● Written exercise
Copy the listing verbatim, excluding any images found in it.

● Data provided
————

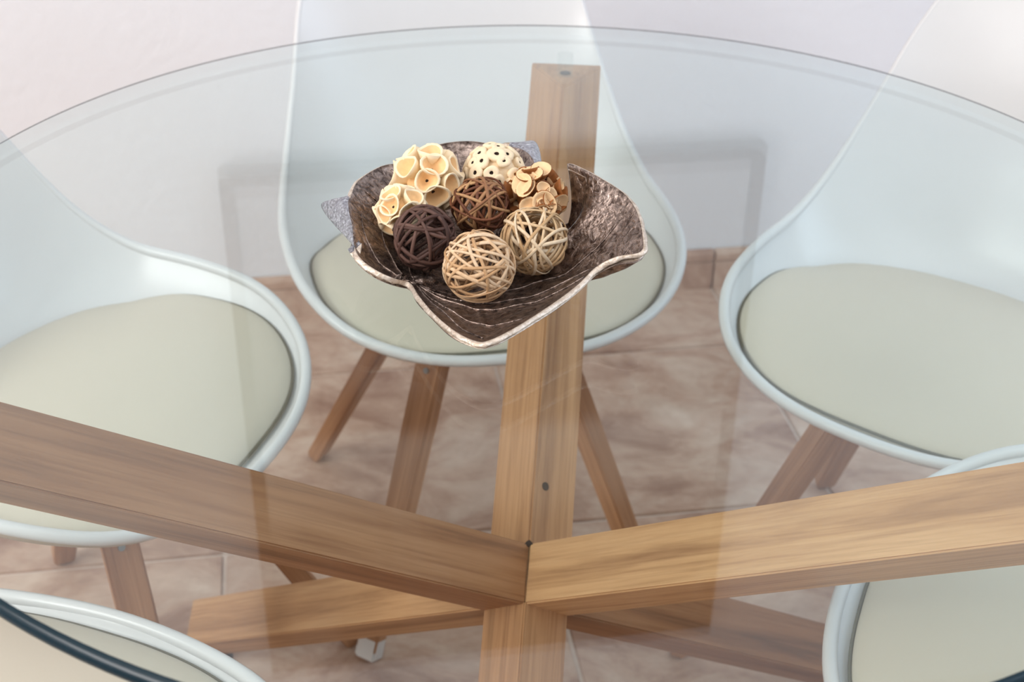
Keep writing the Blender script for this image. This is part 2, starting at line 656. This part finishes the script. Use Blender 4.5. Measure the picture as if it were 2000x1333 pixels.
for p in HBs:           # the lip bead adds its own width outside this line
    k_ = max(0.0, min(1.0, (p.x + 0.24) / 0.16))
    l_ = math.hypot(p.x, p.y)
    f_ = 1 - (0.0005 + 0.001 * k_) / max(l_, 0.05)
    p.x *= f_
    p.y *= f_
    p.z -= 0.002 * k_
HCs = catmull(HC, NS, False)
HCs[0], HCs[-1] = HBs[0].copy(), HBs[-1].copy()
ST = len(HBs)
NV = 32


def vparam(k):
    t = -1 + 2 * k / NV
    return math.copysign(1 - (1 - abs(t)) ** 1.35, t)


def shell_point(i, v):
    b, c = HBs[i], HCs[i]
    a = abs(v)
    y = b.y * v
    seatness = max(0.0, min(1.0, (c.x + 0.16) / 0.1))
    q = 2.3 + 3.2 * seatness
    x = c.x + (b.x - c.x) * a ** (2.2)
    z = c.z + (b.z - c.z) * a ** q
    return Vector((x, y, z))


sv, sf = [], []
for i in range(ST):
    for k_ in range(NV + 1):
        sv.append(shell_point(i, vparam(k_)))
for i in range(ST - 1):
    for k_ in range(NV):
        a = i * (NV + 1) + k_
        sf.append((a, a + NV + 1, a + NV + 2, a + 1))
tmp = mesh('t', sv, sf)
bm = bmesh.new()
bm.from_mesh(tmp)
bmesh.ops.remove_doubles(bm, verts=bm.verts, dist=0.0004)
bmesh.ops.recalc_face_normals(bm, faces=bm.faces)
if sum(f.normal.z for f in bm.faces) < 0:
    bmesh.ops.reverse_faces(bm, faces=bm.faces)
bm.normal_update()
shell_bvh = BVHTree.FromBMesh(bm)
# thicken downwards
top_verts = bm.verts[:]
norm = {v: v.normal.copy() for v in top_verts}
geo = bmesh.ops.duplicate(bm, geom=bm.verts[:] + bm.edges[:] + bm.faces[:])
for a, b in list(geo['vert_map'].items()):
    if a in norm:
        kk = max(0.0, min(1.0, (a.co.x + 0.20) / 0.10))
        b.co = a.co - (norm[a] * (1 - kk) + Vector((0, 0, 1)) * kk).normalized() * 0.007
bmesh.ops.reverse_faces(bm, faces=[f for f in geo['geom'] if isinstance(f, bmesh.types.BMFace)])
sh_v = [v.co.copy() for v in bm.verts]
bm.verts.index_update()
sh_f = [tuple(v.index for v in f.verts) for f in bm.faces]
bm.free()
edge = [v.copy() for v in HBs] + [Vector((v.x, -v.y, v.z)) for v in HBs[-2:0:-1]]
er_, ep_ = [], []
for p in edge:
    k_ = max(0.0, min(1.0, (p.x + 0.20) / 0.16))
    r_ = 0.0042 + 0.0024 * k_
    loc, nn, _, _ = shell_bvh.find_nearest(p * 0.999 + Vector((0, 0, 0)))
    er_.append(r_)
    off = (nn * (1 - k_) + Vector((0, 0, 1)) * k_).normalized()
    ep_.append(p - off * ((r_ - 0.0004) * (1 - k_) + r_ * 0.55 * k_))
tube(sh_v, sh_f, ep_, er_, 10, True, nrm=lambda i: Vector((0.3, 0, 1)))
SHELL = mesh('shell', sh_v, sh_f, True)
SHELL.materials.append(M_shell)


def shell_z(x, y):
    h = shell_bvh.ray_cast(Vector((x, y, 0.9)), Vector((0, 0, -1)))
    return h[0].z if h[0] else 0.45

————

● Answer to this exercise
Keep writing the Blender script for this image. This is part 2, starting at line 656. This part finishes the script. Use Blender 4.5. Measure the picture as if it were 2000x1333 pixels.
for p in HBs:           # the lip bead adds its own width outside this line
    k_ = max(0.0, min(1.0, (p.x + 0.24) / 0.16))
    l_ = math.hypot(p.x, p.y)
    f_ = 1 - (0.0005 + 0.001 * k_) / max(l_, 0.05)
    p.x *= f_
    p.y *= f_
    p.z -= 0.002 * k_
HCs = catmull(HC, NS, False)
HCs[0], HCs[-1] = HBs[0].copy(), HBs[-1].copy()
ST = len(HBs)
NV = 32


def vparam(k):
    t = -1 + 2 * k / NV
    return math.copysign(1 - (1 - abs(t)) ** 1.35, t)


def shell_point(i, v):
    b, c = HBs[i], HCs[i]
    a = abs(v)
    y = b.y * v
    seatness = max(0.0, min(1.0, (c.x + 0.16) / 0.1))
    q = 2.3 + 3.2 * seatness
    x = c.x + (b.x - c.x) * a ** (2.2)
    z = c.z + (b.z - c.z) * a ** q
    return Vector((x, y, z))


sv, sf = [], []
for i in range(ST):
    for k_ in range(NV + 1):
        sv.append(shell_point(i, vparam(k_)))
for i in range(ST - 1):
    for k_ in range(NV):
        a = i * (NV + 1) + k_
        sf.append((a, a + NV + 1, a + NV + 2, a + 1))
tmp = mesh('t', sv, sf)
bm = bmesh.new()
bm.from_mesh(tmp)
bmesh.ops.remove_doubles(bm, verts=bm.verts, dist=0.0004)
bmesh.ops.recalc_face_normals(bm, faces=bm.faces)
if sum(f.normal.z for f in bm.faces) < 0:
    bmesh.ops.reverse_faces(bm, faces=bm.faces)
bm.normal_update()
shell_bvh = BVHTree.FromBMesh(bm)
# thicken downwards
top_verts = bm.verts[:]
norm = {v: v.normal.copy() for v in top_verts}
geo = bmesh.ops.duplicate(bm, geom=bm.verts[:] + bm.edges[:] + bm.faces[:])
for a, b in list(geo['vert_map'].items()):
    if a in norm:
        kk = max(0.0, min(1.0, (a.co.x + 0.20) / 0.10))
        b.co = a.co - (norm[a] * (1 - kk) + Vector((0, 0, 1)) * kk).normalized() * 0.007
bmesh.ops.reverse_faces(bm, faces=[f for f in geo['geom'] if isinstance(f, bmesh.types.BMFace)])
sh_v = [v.co.copy() for v in bm.verts]
bm.verts.index_update()
sh_f = [tuple(v.index for v in f.verts) for f in bm.faces]
bm.free()
edge = [v.copy() for v in HBs] + [Vector((v.x, -v.y, v.z)) for v in HBs[-2:0:-1]]
er_, ep_ = [], []
for p in edge:
    k_ = max(0.0, min(1.0, (p.x + 0.20) / 0.16))
    r_ = 0.0042 + 0.0024 * k_
    loc, nn, _, _ = shell_bvh.find_nearest(p * 0.999 + Vector((0, 0, 0)))
    er_.append(r_)
    off = (nn * (1 - k_) + Vector((0, 0, 1)) * k_).normalized()
    ep_.append(p - off * ((r_ - 0.0004) * (1 - k_) + r_ * 0.55 * k_))
tube(sh_v, sh_f, ep_, er_, 10, True, nrm=lambda i: Vector((0.3, 0, 1)))
SHELL = mesh('shell', sh_v, sh_f, True)
SHELL.materials.append(M_shell)


def shell_z(x, y):
    h = shell_bvh.ray_cast(Vector((x, y, 0.9)), Vector((0, 0, -1)))
    return h[0].z if h[0] else 0.45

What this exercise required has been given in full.